The Land Agent by J. David Simons

Book Review by Christopher Lynch | 05 Nov 2014
Book title: The Land Agent
Author: J. David Simons

The Land Agent is a story of diaspora. In 1919, a young Polish Jew named Lev flees persecution while an idealistic Scottish woman looks to begin again. Like ‘new branches on to old vines,’ they have both chosen the Holy Land of Palestine. There they find a parcel of land that exists on no map. A strip of desert by a river, home to a Bedouin tribe, it is the essential connection to water that the new kibbutz needs to survive. Yet this land is coveted by aggressive developers.

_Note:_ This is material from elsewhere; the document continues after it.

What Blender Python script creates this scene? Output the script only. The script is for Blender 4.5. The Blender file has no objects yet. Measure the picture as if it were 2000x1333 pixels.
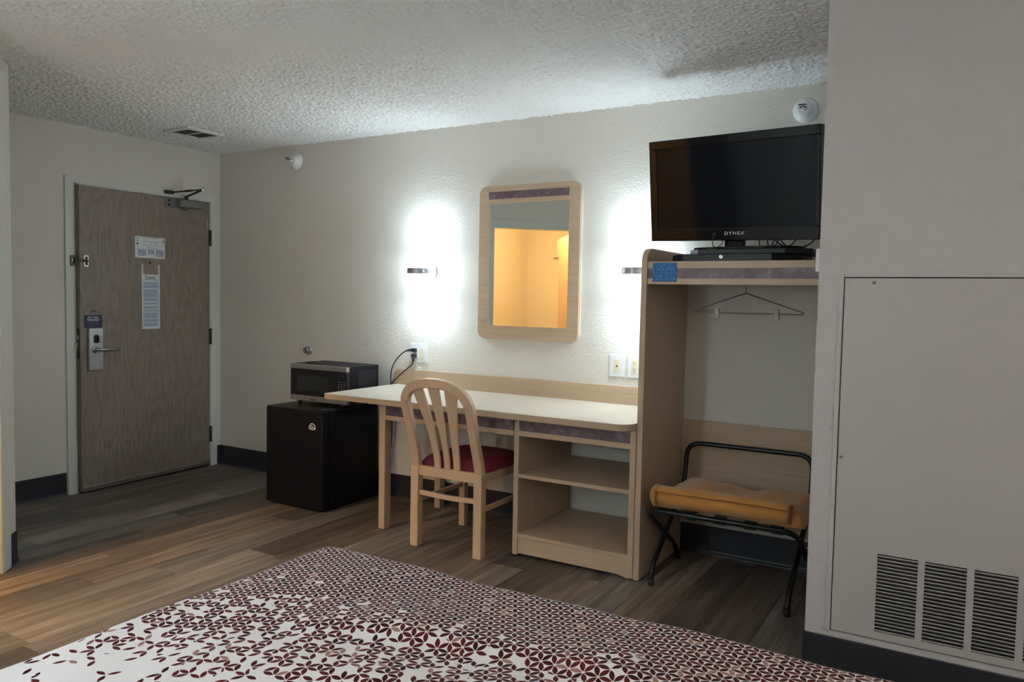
import bpy, bmesh, math, random
from mathutils import Vector, Matrix
random.seed(7)
SC = bpy.context.scene
COL = SC.collection
PI = math.pi

# ------------------------------------------------------------------ camera
F_PX = 1520.31
cd = bpy.data.cameras.new('camera'); cam = bpy.data.objects.new('camera', cd); COL.objects.link(cam)
cd.sensor_fit = 'HORIZONTAL'; cd.sensor_width = 36.0; cd.lens = 36.0 * F_PX / 2000.0
cd.clip_start = 0.05; cd.clip_end = 60
yaw, pitch, roll = 0.5355, 0.0544, 0.0187
fwd = Vector((-math.sin(yaw)*math.cos(pitch), math.cos(yaw)*math.cos(pitch), -math.sin(pitch)))
rgt = Vector((math.cos(yaw), math.sin(yaw), 0)); upv = rgt.cross(fwd)
r2 = math.cos(roll)*rgt + math.sin(roll)*upv; u2 = -math.sin(roll)*rgt + math.cos(roll)*upv
M = Matrix((r2, u2, -fwd)).transposed().to_4x4(); M.translation = Vector((5.1096, -4.0991, 1.3539))
cam.matrix_world = M
SC.camera = cam

# ------------------------------------------------------------------ world, exposure
w = bpy.data.worlds.new('world'); SC.world = w; w.use_nodes = True
w.node_tree.nodes['Background'].inputs[0].default_value = (0.6, 0.65, 0.7, 1)
w.node_tree.nodes['Background'].inputs[1].default_value = 0.02
vs = SC.view_settings
vs.view_transform = 'Standard'; vs.look = 'None'; vs.gamma = 1.0; vs.use_curve_mapping = False
vs.exposure = 1.6
SCONCE_STRENGTH, SCONCE_ENDS = 6.0, 30.0      # desk wall lamps, cool white: glass sides, open ends
BEDSIDE_STRENGTH, BEDSIDE_ENDS = 21.0, 110.0   # same kind of lamp at the head of the bed
BATH_STRENGTH = 95.0                           # warm ceiling globe of the bathroom
ADDED_UPLIGHT_STRENGTH = 52.0                    # added out-of-view uplight that lifts the ambient brightness
NEUTRAL = (1.0, 0.96, 0.93)
COOL = (0.73, 0.89, 1.0)
WARM = (1.0, 0.60, 0.24)

# ------------------------------------------------------------------ dimensions
H = 2.44
XR, YN = 7.0, -4.55                    # right and near walls
DX, DY, DA = 1.0454, -2.0644, 0.7775   # start of the diagonal bathroom wall
DD = Vector((math.sin(DA), -math.cos(DA), 0)); DN = Vector((math.cos(DA), math.sin(DA), 0))
DLEN = 1.45
def diag(s, n=0.0, z=0.0): return Vector((DX, DY, 0)) + DD*s + DN*n + Vector((0, 0, z))
CX, CY = 4.621, -1.122                 # front left edge of the air handler column
CX1 = 5.75

# ------------------------------------------------------------------ materials
MATS = {}
class NT:
    def __init__(s, name):
        s.m = bpy.data.materials.new(name); s.m.use_nodes = True; s.t = s.m.node_tree
        s.b = s.t.nodes['Principled BSDF']; s.out = s.t.nodes['Material Output']
    def n(s, typ, **kw):
        nd = s.t.nodes.new(typ)
        for k, v in kw.items(): setattr(nd, k, v)
        return nd
    def l(s, a, b): s.t.links.new(a, b)
    def math(s, op, a, b=None, c=None, clamp=False):
        nd = s.n('ShaderNodeMath', operation=op); nd.use_clamp = clamp
        for i, v in enumerate((a, b, c)):
            if v is None: continue
            if isinstance(v, (int, float)): nd.inputs[i].default_value = v
            else: s.l(v, nd.inputs[i])
        return nd.outputs[0]
    def mix(s, fac, a, b):
        nd = s.n('ShaderNodeMix', data_type='RGBA')
        for sock, v in ((nd.inputs[0], fac), (nd.inputs[6], a), (nd.inputs[7], b)):
            if isinstance(v, (int, float)): sock.default_value = v
            elif isinstance(v, tuple): sock.default_value = (*v, 1) if len(v) == 3 else v
            else: s.l(v, sock)
        return nd.outputs[2]
    def coord(s, kind='Object', scale=(1, 1, 1), rot=(0, 0, 0)):
        tc = s.n('ShaderNodeTexCoord'); mp = s.n('ShaderNodeMapping')
        mp.inputs['Scale'].default_value = scale; mp.inputs['Rotation'].default_value = rot
        s.l(tc.outputs[kind], mp.inputs[0]); return mp.outputs[0]
    def noise(s, vec, scale, detail=3, rough=0.5):
        nd = s.n('ShaderNodeTexNoise'); nd.inputs['Scale'].default_value = scale
        nd.inputs['Detail'].default_value = detail; nd.inputs['Roughness'].default_value = rough
        if vec is not None: s.l(vec, nd.inputs['Vector'])
        return nd.outputs[0]
    def ramp(s, fac, stops):
        nd = s.n('ShaderNodeValToRGB'); e = nd.color_ramp.elements
        while len(e) < len(stops): e.new(0.5)
        for i, (p, c) in enumerate(stops):
            e[i].position = p; e[i].color = (*c, 1) if len(c) == 3 else c
        s.l(fac, nd.inputs[0]); return nd.outputs[0]
    def bump(s, height, strength=0.3, dist=0.002):
        nd = s.n('ShaderNodeBump'); nd.inputs['Strength'].default_value = strength
        nd.inputs['Distance'].default_value = dist; s.l(height, nd.inputs['Height'])
        s.l(nd.outputs[0], s.b.inputs['Normal'])
    def base(s, v):
        if isinstance(v, tuple): s.b.inputs['Base Color'].default_value = (*v, 1)
        else: s.l(v, s.b.inputs['Base Color'])
    def set(s, rough=0.5, metal=0.0, spec=None, **kw):
        s.b.inputs['Roughness'].default_value = rough; s.b.inputs['Metallic'].default_value = metal
        if spec is not None: s.b.inputs['Specular IOR Level'].default_value = spec
        for k, v in kw.items(): s.b.inputs[k].default_value = v
        MATS[s.m.name] = s.m; return s.m

def plain(name, col, rough=0.5, metal=0.0, spec=None, var=0.06, scale=6.0, bump=0.0, bscale=200, **kw):
    t = NT(name); v = t.coord()
    n = t.noise(v, scale, 3)
    lo = tuple(c*(1-var) for c in col); hi = tuple(min(1, c*(1+var)) for c in col)
    t.base(t.mix(n, lo, hi))
    if bump: t.bump(t.noise(v, bscale, 2), bump, 0.001)
    return t.set(rough, metal, spec, **kw)

def wall_mat(name, col):
    t = NT(name); v = t.coord()
    n = t.noise(v, 1.3, 3)
    t.base(t.mix(n, tuple(c*0.965 for c in col), tuple(min(1, c*1.03) for c in col)))
    a = t.noise(v, 75, 3, 0.55); b = t.ramp(a, [(0.40, (0, 0, 0)), (0.62, (1, 1, 1))])
    t.bump(b, 0.22, 0.004)
    return t.set(0.62, 0, 0.3)

def wood_mat(name, dark, light, axis='x', rough=0.38, gscale=1.0, contrast=1.0):
    """fine straight laminate grain running along axis"""
    t = NT(name)
    sc = {'x': (1.2, 26, 26), 'y': (26, 1.2, 26), 'z': (26, 26, 1.2)}[axis]
    v = t.coord('Object', tuple(k*gscale for k in sc))
    a = t.noise(v, 3.0, 6, 0.62)
    v2 = t.coord('Object', tuple(k*gscale*0.16 for k in sc))
    b = t.noise(v2, 3.0, 3, 0.5)
    f = t.math('ADD', t.math('MULTIPLY', a, 0.65), t.math('MULTIPLY', b, 0.35))
    k = 0.20/contrast
    t.base(t.ramp(f, [(0.5-k, dark), (0.5+k, light)]))
    t.bump(a, 0.06, 0.001)
    return t.set(rough, 0, 0.4)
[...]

The third novel in J. David Simons’ loose trilogy Glasgow to Galilee focuses on ideas of how the land and its people shape each other. Woven throughout is the story of Celia, the young Glaswegian Jewish woman and a founder of the kibbutz. Her letters home tell of the precarious life of the commune, and the gradual disillusionment of her socialist dream. Their crops wilt for lack of water as these young pioneers thirst for freedom.

As tensions between Jews and Arabs rise, and riots are imminent, a terrifying earthquake highlights the fragility of this new-old state. The reader is told of a beautiful country, but one short of resources, riven with divisions and laden with the weight of history. Lev’s words have lost none of their resonance: ‘Land is an emotional issue in Palestine.’